Berne (awp) - La Banque nationale suisse (BNS) a maintenu jeudi, sans surprise, le statu quo en matière de politique monétaire. Le président Thomas Jordan a répété que les taux négatifs, introduits il y a cinq ans, demeuraient toujours d'actualité pour protéger l'économie helvétique.

L'institut d'émission a conservé le taux d'intérêt appliqué aux avoirs à vue et le taux propre de la banque centrale helvétique à -0,75%.

La BNS a répété, comme lors de ses précédentes interventions, qu'"elle reste disposée à intervenir au besoin sur le marché des changes" en tenant compte de la situation pour l'ensemble des devises étrangères, selon un communiqué.

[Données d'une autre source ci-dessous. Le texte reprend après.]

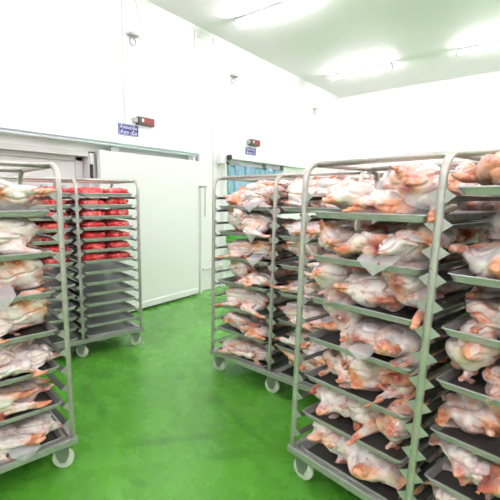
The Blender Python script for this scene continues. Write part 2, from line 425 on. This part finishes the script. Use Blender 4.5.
# ------------------------------------------------------------------ trolleys
W_, D_, H_, RT = .6364, .68, 1.771, .0155
NS, ZT, DZ = 14, 1.594, .108
def slot_z(k): return ZT-DZ*k
TM = {}
def trolley_meshes():
    R = .085; zc = H_-RT
    zs = [.19+(zc-R-.19)*i/14 for i in range(15)]
    pts = [(0, 0, z) for z in zs]
    pts += [(0, R-R*math.cos(a), zc-R+R*math.sin(a)) for a in [i*PI/16 for i in range(1, 9)]]
    pts += [(0, D_-R+R*math.sin(a), zc-R+R*math.cos(a)) for a in [i*PI/16 for i in range(0, 9)]]
    pts += [(0, D_, z) for z in zs[-2::-1]]
    TM['end_frame'] = MB().tube(pts, RT, 14).mesh('end_frame', 'tube')
    TM['top_rail'] = MB().tube([(0, 0, zc), (2*W_, 0, zc)], RT, 14).mesh('top_rail', 'tube')
    b = MB()
    for v_ in (-.002, D_+.002): b.box((W_, v_, .182), (2*W_+.05, .034, .042), bev=.004)
    for u in (-.005, W_, 2*W_+.005): b.box((u, D_/2, .180), (.034, D_, .036), bev=.004)
    TM['base_frame'] = b.mesh('base_frame', 'sheet')
    TM['deck'] = MB().box((W_, D_/2, .176), (2*W_-.02, D_-.02, .012)).mesh('deck', 'deck')
    for s in (1, -1):      # runner on the +u side of a post (s=1) or the -u side (s=-1): apex at z=0
        b = MB(); o = RT*.6
        for v0, dv in ((-.004, .003), (D_+.001, .003)):
            b.prism([(s*o, v0, .030), (s*.052, v0, 0), (s*o, v0, -.034)], (0, dv, 0))
        nf = len(b.bm.faces)
        b.prism([(s*.017, .002, 0), (s*.050, .002, 0), (s*.050, .002, -.003), (s*.017, .002, -.003)], (0, D_-.003, 0))
        b.prism([(s*.017, .002, 0), (s*.020, .002, 0), (s*.020, .002, -.020), (s*.017, .002, -.020)], (0, D_-.003, 0))
        b.bm.faces.ensure_lookup_table()
        for f in b.bm.faces[nf:]: f.material_index = 1
        TM['runner', s] = b.mesh('tray_runner', 'sheet'); TM['runner', s].materials.append(M['runner'])
    b = MB()
    b.box((0, 0, .155), (.09, .075, .006)); b.lathe([(.02, .135), (.028, .142), (.028, .152)], (0, 0, 0), (0, 0, 1), 16)
    for s in (-1, 1):
        b.prism([(-.042, s*.024, .138), (.042, s*.024, .138), (.036, s*.024, .085), (.017, s*.024, .042), (-.017, s*.024, .042), (-.036, s*.024, .085)], (0, s*.004, 0))
    b.box((0, 0, .137), (.07, .056, .005)); b.tube([(0, -.032, .0625), (0, .032, .0625)], .008, 10)
    TM['caster'] = b.mesh('caster', 'fork')
    TM['wheel'] = MB().lathe([(.022, -.019), (.040, -.017), (.046, -.013), (.058, -.016), (.0625, -.010), (.0625, .010), (.058, .016), (.046, .013), (.040, .017), (.022, .019)], (0, 0, .0625), (0, 1, 0), 32).mesh('wheel', 'wheel')
trolley_meshes()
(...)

Dans un contexte de ralentissement conjoncturel mondial, "il demeure nécessaire de mener une politique monétaire expansionniste compte tenu des perspectives d'inflation en Suisse", a martelé la banque centrale helvétique.

La BNS suit ainsi la politique monétaire expansionniste des principales banques centrales. Mercredi soir, la Réserve fédérale américaine (Fed) a en effet décidé de faire une pause dans sa baisse des taux d'intérêt après trois replis d'affilée pour parer aux tensions commerciales et à la faiblesse de la croissance mondiale. Elle a par ailleurs signalé qu'elle pourrait laisser les taux inchangés en 2020.

La Banque centrale européenne (BCE), désormais dirigée par Christine Lagarde, doit quant à elle dévoiler en début d'après-midi ses décisions en matière de politique monétaire.

"Le franc est toujours surévalué et la situation sur le marché des changes demeure fragile", a averti le président de la BNS, Thomas Jordan, selon le texte de son discours.

Introduits début 2015 pour lutter contre une appréciation excessive de la devise nationale, les taux négatifs ont "déployé un effet considérable, contribuant à stabiliser rapidement la situation sur le marché des changes", a ajouté M. Jordan.

Selon le patron de l'institut d'émission, "le taux d'intérêt négatif est central pour notre politique monétaire". S'il venait à être supprimé, les placements en francs suisses deviendraient plus attrayants et feraient remonter la monnaie suisse. L'inflation deviendrait négative et la conjoncture ralentirait, a-t-il prévenu.

Les taux négatifs source de difficulté

M. Jordan a cependant admis que les taux négatifs étaient une "source de difficulté" pour les épargnants et les caisses de pension et que pour les banques le versement des intérêts négatifs à la BNS constituait "une charge".

Pour tenir compte des difficultés pesant sur les banques, l'institut d'émission a adapté en septembre la base de calcul pour le prélèvement auprès des banques commerciales de l'intérêt négatif. Ce montant est actualisé tous les mois.

Selon le président de la BNS, ce système a permis de diviser par près de deux les intérêts négatifs versés par les banques commerciales.

Répondant aux critiques du monde politique et de l'économie privée, Thomas Jordan a estimé que l'utilité des taux négatifs "l'emporte nettement sur son coût". Associés aux éventuelles interventions sur les marchés des devises, ces deux éléments sont actuellement "les instruments les plus appropriés pour garantir des conditions monétaires adéquates", a-t-il souligné.

Les marchés n'ont pas fait grand cas d'une annonce largement anticipée. Après un bref soubresaut à 09h30, l'indice vedette de la Bourse suisse, le SMI, a poursuivi sa légère progression avant de perdre ses gains à la mi-journée.

Les devises ont également été relativement insensibles à ces nouvelles. Le franc s'est légèrement raffermi face à l'euro dans la matinée, avant de se relâcher à 1,0938 EUR/CHF à la mi-journée.

Les économistes de Capital Economics ont rappelé que l'annonce du jour "n'a été une surprise pour personne". Cinq ans après avoir amené son taux directeur en territoire négatif, la BNS est bien partie pour les maintenir en dessous de zéro pour les cinq prochaines années, ont-ils estimé dans une note. La BNS pourrait même abaisser davantage ses taux dans le négatif à la mi-2020.

Pour les experts de Bantleon Bank, les déclarations de l'institut d'émission démontrent qu'il ne dispose plus que de peu de munition, le cantonnant à réagir aux décisions des autres banques centrales. Un relèvement des taux par la BCE ne semble envisageable qu'à partir du printemps 2021, date à partir de laquelle la BNS pourrait enfin relever ses propres taux directeur.